A percepção é reforçada no efeito de “Pantanal” e de outras releituras. Quem assistiu à primeira versão gosta de comparar, avaliar ou rejeitar, em envolvimento parecido com o da releitura de “Éramos Seis”, a mais refeita da história da TV nacional.

As novas versões flertam com a memória dos mais velhos, encontrando a surpresa de quem nunca viu, em contraste cuja repercussão ganhou proporções maiores nas redes sociais. As apostas sobre quem será o novo Mário Fofoca já movimentam conversas do novo “Elas por Elas”.

A segurança de encontrar em um remake o mesmo sucesso da versão original tem lá contratempos, como a resistência dos mais nostálgicos sobre mudanças da versão atual.

A iniciativa de refazer “Pantanal” gerou debates antes da estreia, porque a Globo talvez não conseguisse superar a repercussão da Manchete ou porque poderia dar à obra um acabamento de mais qualidade graças aos recursos atuais. Até a dúvida sobre cenas de nudez foi assunto.

Mas o eco só se deu porque a produção honrou premissas da história original e não decepcionou.

Refazer um clássico tem vantagens, mas o risco do ônus é alto e equivale ao valor afetivo do repertório no público. Releituras de “Irmãos Coragem”, “Pecado Capital” e “Selva de Pedra”, de Janete Clair, não encontraram o aplauso de quem viu os originais, e não é fácil vencer a resistência de plateia conservadora como o da TV.

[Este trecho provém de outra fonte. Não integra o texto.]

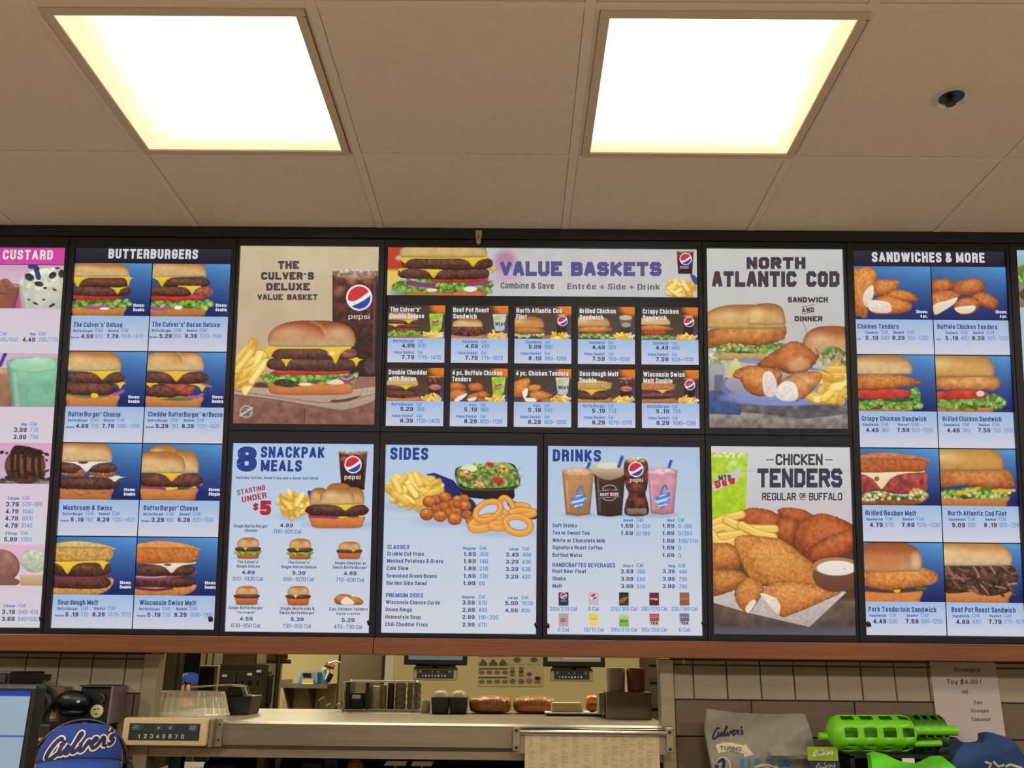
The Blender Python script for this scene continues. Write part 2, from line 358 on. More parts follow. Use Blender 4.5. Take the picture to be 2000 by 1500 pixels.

Quanto maior o sucesso do original, maior o peso da releitura. Muitos rejeitaram “Dona Flor e Seus Dois Maridos”, hit do cinema nacional que a Globo produziu como minissérie.

Com “Renascer”, já se discute como a nova versão poderia melhorar o que na época já foi elogiado, a começar pelo olhar do diretor Luiz Fernando Carvalho, que fugiu do padrão Globo para recriar ângulos e fotografia na ocasião. O diretor se valeu da figuração em Ilhéus para mostrar lavadeiras que cantavam à beira do rio. Eram memoráveis as cenas de Marcos Palmeira amassando cacau.

“Antes de topar qualquer sinopse, tem um olhar muito atento e afetivo ao Brasil, de sintonia com a sociedade e dialogo com o momento”, afirma Soares. “Não existe fórmula. Se existisse fórmula, Hollywood não floparia. O trabalho mistura camadas de percepção e sensibilidade, é a grande beleza.”